Wednesday morning, a man in a trench coat walked into the cafeteria at Dawson College in Montreal, pulled out a gun and proceeded to shoot the place to pieces. At least two students were killed and 13 were wounded, some critically. This comes on the heels of the news that the U will continue to fight against a ruling that allows students to carry guns on campus.
In an interview with CNN, Devansh Smri Vastava, an eyewitness to the shooting said, “We all ran upstairs. There were cops firing. It was so crazy, I was terrified. The guy was shooting at people randomly. He didn’t care; he was just shooting at everybody. I just got out.”
Another witness told CNN, “He just started shooting up the place. I ran up to the third floor, and I looked down and he was still shooting. He was hiding behind the vending machines, and he came out with a gun and started pointing and pointed at me. So I ran up the stairs. I saw a girl get shot in the leg.”
This should come as a chilling wake-up call to all those fuzzy anti-gun people who believe that there’s no reason to carry a gun on campus.
University of Utah President Michael K. Young recently sent out a statement to the student body concerning the school’s stance on carrying guns. In his anti-carry statement he said, “The university’s concern throughout this dispute has been to maintain our campus as a safe learning environment where students and faculty can do their work without a threat to their safety and well-being.”
Though well intended, this sort of thinking is misguided. Perhaps things would have been different in Montreal if some students had had the capability to defend himself or herself. Now some of those students won’t be going home tonight?or ever.
I hope that the Dawson shooting will cause some people to pull their heads out of the sand and start listening to reason. I, for one, believe that guns do not belong in a classroom, and that a campus should be a safe place for everyone. But I’m also a realist. We live in a real world-one in which people do rotten stuff.

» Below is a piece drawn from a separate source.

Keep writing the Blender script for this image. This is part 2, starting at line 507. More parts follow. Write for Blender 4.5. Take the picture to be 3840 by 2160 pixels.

As evidenced in Montreal, things can go south in an instant. Until the U builds a 12-foot high barbed wire fence around its property and posts metal detectors and guards at every entrance, students should not be forced to give up their own security for the pseudo-security of illogical policy.
No matter what bans are enacted, if someone decides to shoot up the U campus, there’s nothing that can prevent it. Only law-abiding students will be affected by such a ban. So instead of acting as a deterrent, all a ban does is turn the campus into a pond of sitting ducks.
Many people don’t like guns because of what they represent-as such, they don’t want to be around them or others who have them. It’s a frame of mind that’s easy to identify with. But just like primitive peoples who are afraid of lightning, people who are against guns usually don’t understand or know anything about them. Because of that, they fail to see that a gun is only as dangerous as the person wielding it.
Since North Carolina began keeping statistics 10 years ago, less than .02 percent of the 263,102 people who have been issued a concealed carry permit have had it revoked (meaning they committed a crime, not even necessarily violent or with a gun). That’s less than the crime rate among North Carolina police officers.
The truth is, if guns are illegal, only people already willing to commit a crime will carry them. As long as the U remains open to everyone, you can’t expect or ask students to not defend themselves.